Actual serverless computing would be implemented as p2p. Possibly interesting in a typical EvilCorpesque large corporation.

Besides, Seti@home (Boinc) have been doing serverless computing for almost 20 years and it wasn't the first implementations.




Achieving real-world service objectives via cloud infrastructure requires a different approach to architecture, data management, process design, service ownership, availability, cost management, the list goes on.

Some uses of cloud services are superficially comparable to old-school bureau computing. But to say it is "just someone else's computer" is trite, grossly misleading and downright bad advice, because treating it as such will get you burned.


I think we are on the same page here. How about - it's nothing more to it than someone else computer.
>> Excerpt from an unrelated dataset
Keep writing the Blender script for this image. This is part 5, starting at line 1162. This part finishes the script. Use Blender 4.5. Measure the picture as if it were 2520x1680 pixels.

With all the risks and benefits.

If you have the right workload, it is super awesome.

If you have a reasonably matching workload and you can spend spend time on all the things you counted, it's also probably good but it's far from a clear-cut certainty.

If you have heap of legacy systems you will basically need to rewrite a lot it to make it work, and then it might not be worth it at all. This is the case that is oversold.


P2P would be using peer computers as servers, so it wouldn't be serverless by your definition.


That would be computerless computing - seems to a harder problem to solve... P2P was about using non-dedicated computers. It's like the antithesis of the currently marked cloud solutions isn't it?